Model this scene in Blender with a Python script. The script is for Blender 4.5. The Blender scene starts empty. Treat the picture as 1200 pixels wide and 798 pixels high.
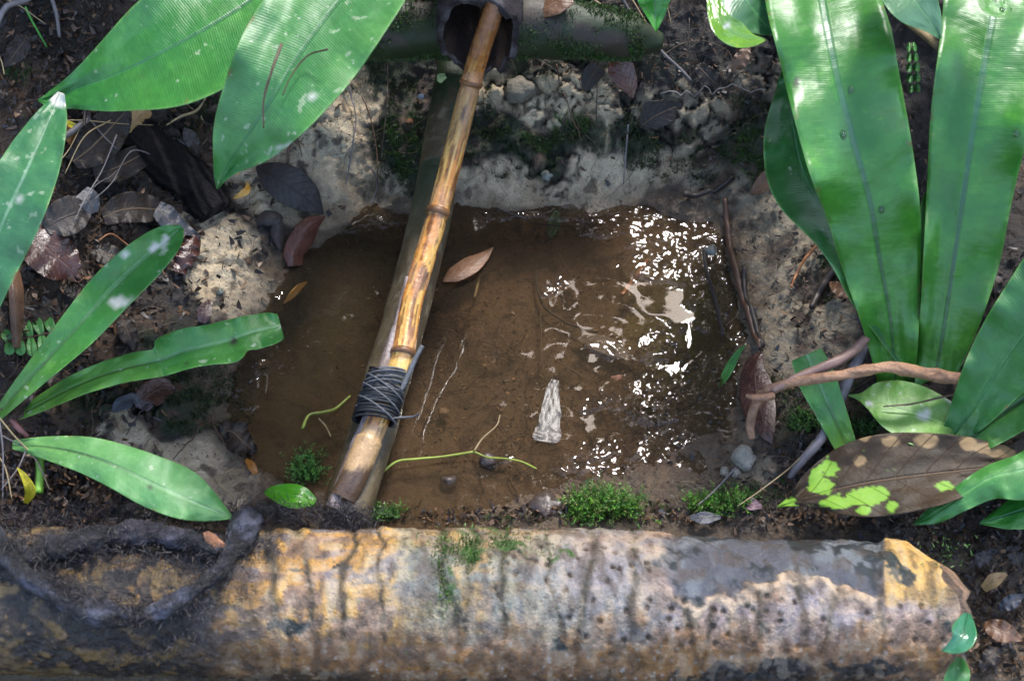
import bpy, math, random
import numpy as np
rnd = random.Random(7)
R = math.radians
S = bpy.context.scene
COL = S.collection

# ------------------------------------------------------------------ camera, sky, sun, exposure
PITCH = 52.0
cam_d = bpy.data.cameras.new('camera'); cam = bpy.data.objects.new('camera', cam_d); COL.objects.link(cam)
CAM = np.array([0.0, -0.985, 1.26])
cam.location = CAM; cam.rotation_euler = (R(90 - PITCH), 0, 0)
cam_d.sensor_width = 36; cam_d.lens = 50; cam_d.clip_start = 0.02; cam_d.clip_end = 400
cam_d.dof.use_dof = True; cam_d.dof.focus_distance = 1.6; cam_d.dof.aperture_fstop = 8.0
S.camera = cam
SUN_EL, SUN_AZ = 52.5, 20.0           # azimuth measured from +y towards +x
w = bpy.data.worlds.new('World'); S.world = w; w.use_nodes = True
wn = w.node_tree.nodes; sky = wn.new('ShaderNodeTexSky'); sky.sky_type = 'NISHITA'; sky.sun_disc = False
sky.sun_elevation = R(SUN_EL); sky.sun_rotation = R(SUN_AZ); sky.dust_density = 2.8; sky.air_density = 1.0; sky.ozone_density = 0.6
w.node_tree.links.new(sky.outputs[0], wn['Background'].inputs[0]); wn['Background'].inputs[1].default_value = 0.15
sd = bpy.data.lights.new('sun', 'SUN'); sun = bpy.data.objects.new('sun', sd); COL.objects.link(sun)
sd.energy = 1.4; sd.angle = R(11); sd.color = (1.0, 0.98, 0.96)
sun.rotation_euler = (R(SUN_EL - 90), 0, R(-SUN_AZ)); sun.location = (0, 3, 4)
S.view_settings.view_transform = 'Standard'; S.view_settings.look = 'None'; S.view_settings.exposure = 2.15
S.view_settings.gamma = 1; S.view_settings.use_curve_mapping = False
S.cycles.max_bounces = 8; S.cycles.transparent_max_bounces = 12

# ------------------------------------------------------------------ picture point -> place
_p = R(PITCH)
FW = np.array([0, math.cos(_p), -math.sin(_p)]); UP = np.array([0, math.sin(_p), math.cos(_p)]); RT = np.array([1.0, 0, 0])
def rays(px, py):
    px = np.asarray(px, float); py = np.asarray(py, float)
    a = (px - 600) / 600 * .36; b = (399 - py) / 600 * .36
    return FW + a[..., None] * RT + b[..., None] * UP
def at(px, py, z):
    d = rays(px, py); t = (np.asarray(z, float) - CAM[2]) / d[..., 2]
    return CAM + t[..., None] * d
def proj(p):
    v = p - CAM; f = v @ FW
    return 600 + (v @ RT) / f / .36 * 600, 399 - (v @ UP) / f / .36 * 600

# ------------------------------------------------------------------ numpy noise
def hash2(i, j, s=0):
    n = (i.astype(np.int64) * 374761393 + j.astype(np.int64) * 668265263 + s * 1442695041) & 0xffffffff
    n = ((n ^ (n >> 13)) * 1274126177) & 0xffffffff
    return ((n ^ (n >> 16)) & 0xffffff) / float(0xffffff)
def vnoise(x, y, s=0):
    x = np.asarray(x, float); y = np.asarray(y, float)
    i = np.floor(x); j = np.floor(y); fx = x - i; fy = y - j
    fx = fx * fx * (3 - 2 * fx); fy = fy * fy * (3 - 2 * fy)
    i = i.astype(np.int64); j = j.astype(np.int64)
    a = hash2(i, j, s); b = hash2(i + 1, j, s); c = hash2(i, j + 1, s); d = hash2(i + 1, j + 1, s)
    return a + (b - a) * fx + (c - a) * fy + (a - b - c + d) * fx * fy
def fbm(x, y, s=0, o=4, g=.5):
    t = 0; a = 1; n = 0
    for k in range(o):
        t = t + a * vnoise(x * 2**k + 17.3 * k, y * 2**k - 9.1 * k, s + k); n += a; a *= g
    return t / n
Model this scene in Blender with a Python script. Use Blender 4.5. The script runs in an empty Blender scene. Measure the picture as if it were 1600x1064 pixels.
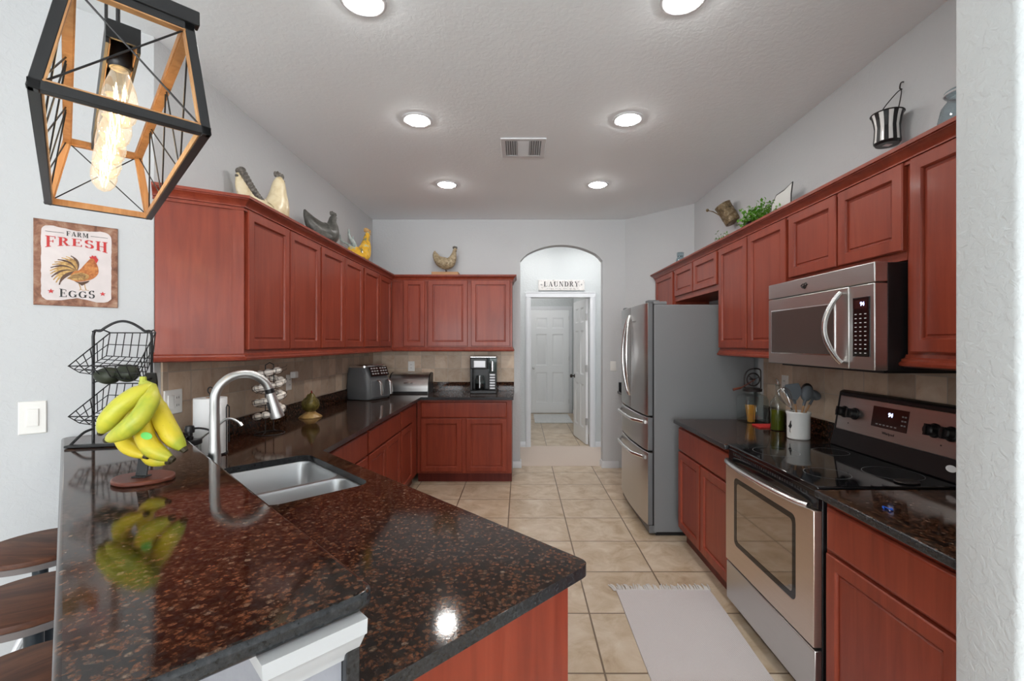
import bpy, math, random
from mathutils import Vector, Matrix
from mathutils.geometry import tessellate_polygon
random.seed(7)
PI = math.pi
S2 = math.sqrt(.5)
SC = bpy.context.scene
COL = SC.collection
F = 711.0; CX = 813.0; CY = 536.0; HC = 1.48      # lens and eye height

# ------------------------------------------------------------ camera, world, light, exposure
cam = bpy.data.cameras.new('camera'); cam_o = bpy.data.objects.new('camera', cam); COL.objects.link(cam_o)
cam_o.location = (0, 0, HC); cam_o.rotation_euler = (PI/2, 0, 0)
cam.sensor_width = 36; cam.lens = 36*F/1600
cam.shift_x = (800-CX)/1600; cam.shift_y = (CY-532)/1600
cam.clip_start = .05
SC.camera = cam_o
SC.view_settings.view_transform = 'Standard'; SC.view_settings.look = 'None'
SC.view_settings.exposure = 0.47; SC.view_settings.gamma = 1; SC.view_settings.use_curve_mapping = False
SC.cycles.diffuse_bounces = 7; SC.cycles.max_bounces = 14; SC.cycles.sample_clamp_indirect = 8
w = bpy.data.worlds.new('world'); SC.world = w; w.use_nodes = True
w.node_tree.nodes['Background'].inputs[0].default_value = (.80, .90, 1, 1)
w.node_tree.nodes['Background'].inputs[1].default_value = 1.2
CAN = 84.0            # recessed lights
BULB = 5.0

def area(name, loc, rot, sx, sy, power, col=(1, 1, 1)):
    l = bpy.data.lights.new(name, 'AREA'); l.shape = 'RECTANGLE'; l.size = sx; l.size_y = sy
    l.energy = power; l.color = col
    o = bpy.data.objects.new(name, l); COL.objects.link(o); o.location = loc; o.rotation_euler = rot
    return o
# daylight coming in at the windows of the dining room behind the camera
for wx in (-2.6, 0, 2.4):
    area('window_daylight', (wx, -8.93, 1.28), (PI/2, 0, 0), 1.9, 2.2, 128, (.97, .985, 1))

# ------------------------------------------------------------ materials
def mat(name, col=(.5, .5, .5), rough=.5, metal=0, spec=.5, coat=0, emit=None, es=0, alpha=1, trans=0, ior=1.45):
    m = bpy.data.materials.new(name); m.use_nodes = True
    b = m.node_tree.nodes['Principled BSDF']
    b.inputs['Base Color'].default_value = (*col, 1); b.inputs['Roughness'].default_value = rough
    b.inputs['Metallic'].default_value = metal; b.inputs['Specular IOR Level'].default_value = spec
    b.inputs['Coat Weight'].default_value = coat; b.inputs['Coat Roughness'].default_value = .12
    b.inputs['Transmission Weight'].default_value = trans; b.inputs['IOR'].default_value = ior
    b.inputs['Alpha'].default_value = alpha
    if emit: b.inputs['Emission Color'].default_value = (*emit, 1); b.inputs['Emission Strength'].default_value = es
    return m
def N(m, t, **k):
    n = m.node_tree.nodes.new(t)
    for a, v in k.items(): setattr(n, a, v)
    return n
def L(m, a, b): m.node_tree.links.new(a, b)
def bsdf(m): return m.node_tree.nodes['Principled BSDF']
def ramp(m, stops, interp='LINEAR'):
    r = N(m, 'ShaderNodeValToRGB'); e = r.color_ramp.elements; r.color_ramp.interpolation = interp
    e[0].position = stops[0][0]; e[0].color = (*stops[0][1], 1)
    e[1].position = stops[-1][0]; e[1].color = (*stops[-1][1], 1)
    for p, c in stops[1:-1]:
        x = e.new(p); x.color = (*c, 1)
    return r
def coords(m, scale=(1, 1, 1), rot=(0, 0, 0), obj=False):
    g = N(m, 'ShaderNodeTexCoord') if obj else N(m, 'ShaderNodeNewGeometry')
    mp = N(m, 'ShaderNodeMapping'); mp.inputs['Scale'].default_value = scale; mp.inputs['Rotation'].default_value = rot
    L(m, g.outputs['Object'] if obj else g.outputs['Position'], mp.inputs['Vector'])
    return mp.outputs[0]
def noise(m, vec, scale, detail=3, rough=.5, dist=0):
    n = N(m, 'ShaderNodeTexNoise'); n.inputs['Scale'].default_value = scale; n.inputs['Detail'].default_value = detail
    n.inputs['Roughness'].default_value = rough; n.inputs['Distortion'].default_value = dist
    L(m, vec, n.inputs['Vector']); return n
def bump(m, src, strength, dist=.002):
    b = N(m, 'ShaderNodeBump'); b.inputs['Strength'].default_value = strength; b.inputs['Distance'].default_value = dist
    L(m, src, b.inputs['Height']); L(m, b.outputs[0], bsdf(m).inputs['Normal']); return b
def mix(m, fac, a, b, mode='MIX'):
    x = N(m, 'ShaderNodeMix'); x.data_type = 'RGBA'; x.blend_type = mode
    for s, v in ((x.inputs['Factor'], fac), (x.inputs['A'], a), (x.inputs['B'], b)):
        if isinstance(v, (int, float)): s.default_value = v
        elif isinstance(v, tuple): s.default_value = (*v, 1)
        else: L(m, v, s)
    return x.outputs['Result']

def plaster(name, col, s=.35, sc=38):
    m = mat(name, col, .75, spec=.25)
    v = coords(m)
    n = noise(m, v, sc, 3, .55, .6)
    r = ramp(m, [(.42, (0, 0, 0)), (.6, (1, 1, 1))]); L(m, n.outputs[0], r.inputs[0])
    bump(m, r.outputs[0], s, .003)
    return m
M = {}
M['wall'] = plaster('wall_paint', (.56, .573, .583), .20)
M['wall_white'] = plaster('white_wall_paint', (.56, .585, .59), .34, 44)
M['ceiling'] = plaster('ceiling_paint', (.87, .91, .935), .15, 34)
M['trim_dimmed'] = mat('dimmed_white_trim_paint', (.50, .51, .52), .4)  # white trim paint, darkened in colour to offset strong window light under the bar
M['door_white'] = mat('white_door_paint', (.82, .83, .84), .4)
M['bar_wall_shaded'] = plaster('shaded_bar_wall_paint', (.30, .305, .335), .16)  # wall paint with the shadow under the bar put into its colour
M['white'] = mat('white_trim_paint', (.66, .67, .69), .35)
M['plastic_white'] = mat('white_plastic', (.80, .79, .76), .3)

def wood(name, c0, c1, c2, rough=.36, vertical=True, scale=1.0, coat=.08):
    m = mat(name, c1, rough, spec=.38, coat=coat)
    sc = (22*scale, 22*scale, 1.6*scale) if vertical else (3*scale, 22*scale, 22*scale)
    v = coords(m, sc, obj=True)
    n = noise(m, v, 1.0, 6, .6, .8)
    r = ramp(m, [(.25, c0), (.5, c1), (.78, c2)]); L(m, n.outputs[0], r.inputs[0])
    v2 = coords(m, (2.3, 2.3, .9), obj=True); n2 = noise(m, v2, 1.5, 3, .5, .4)
    r2 = ramp(m, [(.3, (.82, .80, .80)), (.7, (1.08, 1.06, 1.04))]); L(m, n2.outputs[0], r2.inputs[0])
    L(m, mix(m, 1.0, r.outputs[0], r2.outputs[0], 'MULTIPLY'), bsdf(m).inputs['Base Color'])
    return m
M['cherry'] = wood('cherry_wood', (.185, .028, .014), (.242, .041, .020), (.295, .057, .028))
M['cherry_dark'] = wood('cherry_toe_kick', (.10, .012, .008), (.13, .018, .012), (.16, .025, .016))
M['walnut'] = wood('walnut_seat', (.030, .012, .008), (.11, .040, .020), (.26, .10, .045), .55, False, .9, 0)
M['stand_wood'] = wood('reddish_stand_wood', (.10, .030, .018), (.15, .045, .028), (.19, .06, .035), .35, False)
M['lamp_wood'] = wood('lamp_wood', (.34, .16, .06), (.46, .24, .10), (.58, .34, .16), .55, True, 1.5, 0)

# granite
m = mat('brown_granite', (.05, .03, .02), .07, spec=.55); M['granite'] = m
v = coords(m)
wn = noise(m, v, 26, 3, .6)
vm = N(m, 'ShaderNodeVectorMath', operation='MULTIPLY_ADD')
L(m, wn.outputs['Color'], vm.inputs[0]); vm.inputs[1].default_value = (.022, .022, .022); L(m, v, vm.inputs[2])
vo = N(m, 'ShaderNodeTexVoronoi'); vo.inputs['Scale'].default_value = 92; L(m, vm.outputs[0], vo.inputs['Vector'])
sep = N(m, 'ShaderNodeSeparateColor'); L(m, vo.outputs['Color'], sep.inputs[0])
r2 = ramp(m, [(.0, (.014, .011, .010)), (.24, (.024, .017, .014)), (.32, (.060, .028, .016)), (.58, (.085, .038, .020)), (.66, (.115, .046, .022)), (.92, (.10, .048, .027)), (.97, (.12, .08, .055)), (1, (.14, .10, .075))])
L(m, sep.outputs[0], r2.inputs[0])
r1 = ramp(m, [(.0, (1.15, 1.1, 1.05)), (.30, (1, 1, 1)), (.55, (.50, .47, .45)), (.8, (.22, .22, .22))])
L(m, vo.outputs['Distance'], r1.inputs[0])
c = mix(m, 1.0, r2.outputs[0], r1.outputs[0], 'MULTIPLY')
bn_ = noise(m, v, 130, 3, .65, .4)
rb = ramp(m, [(.34, (.22, .22, .23)), (.50, (1, 1, 1)), (.72, (1.35, 1.25, 1.2))]); L(m, bn_.outputs[0], rb.inputs[0])
c = mix(m, 1.0, c, rb.outputs[0], 'MULTIPLY')
fn = noise(m, v, 300, 3, .7)
r3 = ramp(m, [(.3, (.35, .35, .35)), (.7, (1.75, 1.65, 1.6))]); L(m, fn.outputs[0], r3.inputs[0])
L(m, mix(m, 1.0, c, r3.outputs[0], 'MULTIPLY'), bsdf(m).inputs['Base Color'])
bsdf(m).inputs['Roughness'].default_value = .075; bsdf(m).inputs['Specular IOR Level'].default_value = .42
bump(m, bn_.outputs[0], .05, .001)
# polished edge of the granite, greyer where it is sawn
m = mat('granite_edge', (.05, .05, .055), .22, spec=.6); M['granite_edge'] = m
n = noise(m, coords(m), 120, 4, .7)
r = ramp(m, [(.3, (.008, .009, .010)), (.55, (.024, .026, .029)), (.8, (.055, .055, .055))]); L(m, n.outputs[0], r.inputs[0])
L(m, r.outputs[0], bsdf(m).inputs['Base Color'])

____

Every line from the start of the listing above through the line with "COL = S.collection" should be repeated exactly; skip the pictures and add nothing else.

Answer for this exercise ::
Model this scene in Blender with a Python script. The script is for Blender 4.5. The Blender scene starts empty. Treat the picture as 1200 pixels wide and 798 pixels high.
import bpy, math, random
import numpy as np
rnd = random.Random(7)
R = math.radians
S = bpy.context.scene
COL = S.collection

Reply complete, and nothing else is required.